>>>>

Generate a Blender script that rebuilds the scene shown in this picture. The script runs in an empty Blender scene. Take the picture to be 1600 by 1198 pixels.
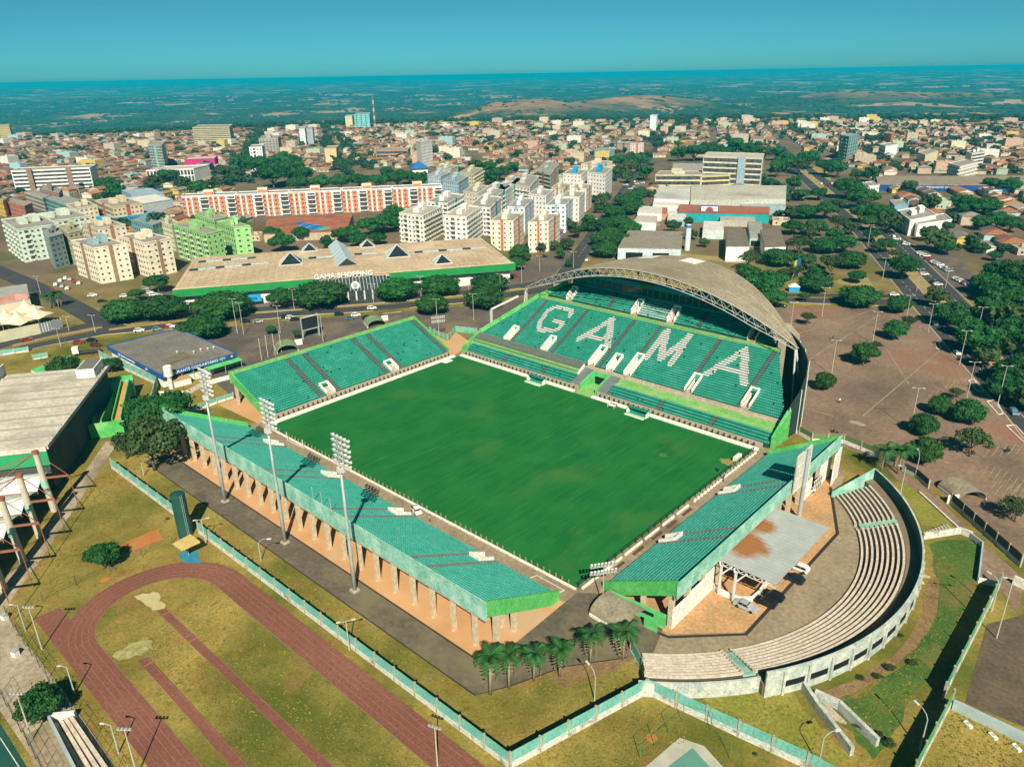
import bpy, math, random
import numpy as np
from mathutils import Matrix, Vector
R = math.radians
random.seed(7)
rng = np.random.default_rng(11)
SC = bpy.context.scene
COL = SC.collection

# ------------------------------------------------------------------ camera, sky, sun, exposure
# World frame: metres, origin at the centre of the pitch, x along its long side, y towards the roofed stand.
CAM = (128.82747, -134.25138, 92.91753)
F_PX, PITCH, ROLL = 1171.66, 0.391121, -0.017798
UX = (0.73471747, -0.67837323)      # world x and y axes in the (right, forward) frame of the camera
VX = (0.67837323, 0.73471747)
def _g2w(gx, gy): return (gx*UX[0]+gy*UX[1], gx*VX[0]+gy*VX[1])
def _ray(px, py):
    x, y = px-800.0, py-599.0
    c, s = math.cos(-ROLL), math.sin(-ROLL)
    x, y = c*x-s*y, s*x+c*y
    cp, sp = math.cos(PITCH), math.sin(PITCH)
    gx, gy, gz = x, F_PX*cp-y*sp, -F_PX*sp-y*cp
    wx, wy = _g2w(gx, gy)
    return wx, wy, gz
def P(px, py, z=0.0):
    """survey helper: the ground (or height z) point seen at a place of the photograph"""
    dx, dy, dz = _ray(px, py)
    t = (z-CAM[2])/dz
    return (CAM[0]+dx*t, CAM[1]+dy*t)
def P3(px, py, z=0.0):
    a = P(px, py, z); return (a[0], a[1], z)
def dist(p): return math.hypot(p[0]-CAM[0], p[1]-CAM[1])

cam_d = bpy.data.cameras.new('camera')
cam_o = bpy.data.objects.new('camera', cam_d); COL.objects.link(cam_o)
cam_d.sensor_width = 36.0; cam_d.lens = 36.0*F_PX/1600.0
cam_d.clip_start = 1.0; cam_d.clip_end = 60000.0
def _dirw(v):
    wx, wy = _g2w(v[0], v[1]); return Vector((wx, wy, v[2])).normalized()
_fw = _dirw((0, math.cos(PITCH), -math.sin(PITCH)))
_rt0 = _dirw((1, 0, 0)); _up0 = _rt0.cross(_fw)
_c, _s = math.cos(ROLL), math.sin(ROLL)
_rt = _rt0*_c + _up0*_s
_up = _rt.cross(_fw)
M = Matrix.Identity(4)
for i in range(3):
    M[i][0] = _rt[i]; M[i][1] = _up[i]; M[i][2] = -_fw[i]; M[i][3] = CAM[i]
cam_o.matrix_world = M
SC.camera = cam_o

SUN_ELEV = R(40.0)
SUN_DIR = Vector((0.742*math.cos(SUN_ELEV), -0.670*math.cos(SUN_ELEV), math.sin(SUN_ELEV))).normalized()
world = bpy.data.worlds.new('World'); SC.world = world; world.use_nodes = True
wn = world.node_tree.nodes; wl = world.node_tree.links
wn.clear()
w_out = wn.new('ShaderNodeOutputWorld'); w_bg = wn.new('ShaderNodeBackground')
w_sky = wn.new('ShaderNodeTexSky'); w_sky.sky_type = 'NISHITA'; w_sky.sun_disc = False
w_sky.sun_elevation = SUN_ELEV
w_sky.sun_rotation = math.atan2(SUN_DIR.x, SUN_DIR.y)
w_sky.altitude = 0.0; w_sky.air_density = 0.4; w_sky.dust_density = 0.5; w_sky.ozone_density = 6.0
w_mul = wn.new('ShaderNodeMix'); w_mul.data_type = 'RGBA'; w_mul.blend_type = 'MULTIPLY'
w_mul.inputs[0].default_value = 1.0
w_mul.inputs[7].default_value = (0.33, 0.95, 0.72, 1)
wl.new(w_sky.outputs[0], w_mul.inputs[6]); wl.new(w_mul.outputs[2], w_bg.inputs[0]); wl.new(w_bg.outputs[0], w_out.inputs[0])
w_bg.inputs[1].default_value = 0.07
sun_d = bpy.data.lights.new('sun', 'SUN'); sun_d.energy = 5.0; sun_d.angle = R(0.53); sun_d.color = (1.0, 0.92, 0.76)
sun_o = bpy.data.objects.new('sun', sun_d); COL.objects.link(sun_o)
sun_o.rotation_euler = SUN_DIR.to_track_quat('Z', 'Y').to_euler(); sun_o.location = (150, -150, 200)
vs = SC.view_settings
vs.view_transform = 'Standard'; vs.look = 'None'; vs.exposure = 0.55; vs.gamma = 1.0; vs.use_curve_mapping = False
SC.render.engine = 'CYCLES'
cy = SC.cycles
cy.max_bounces = 5; cy.diffuse_bounces = 2; cy.glossy_bounces = 2; cy.transmission_bounces = 3; cy.volume_bounces = 0
cy.transparent_max_bounces = 8; cy.use_denoising = True
cy.caustics_reflective = False; cy.caustics_refractive = False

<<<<

■ Direction ■
Quote, please, every line of the material above from its start through the line that has "COL = SC.collection", reproducing the words exactly and dropping any images.

■ In response ■
Generate a Blender script that rebuilds the scene shown in this picture. The script runs in an empty Blender scene. Take the picture to be 1600 by 1198 pixels.
import bpy, math, random
import numpy as np
from mathutils import Matrix, Vector
R = math.radians
random.seed(7)
rng = np.random.default_rng(11)
SC = bpy.context.scene
COL = SC.collection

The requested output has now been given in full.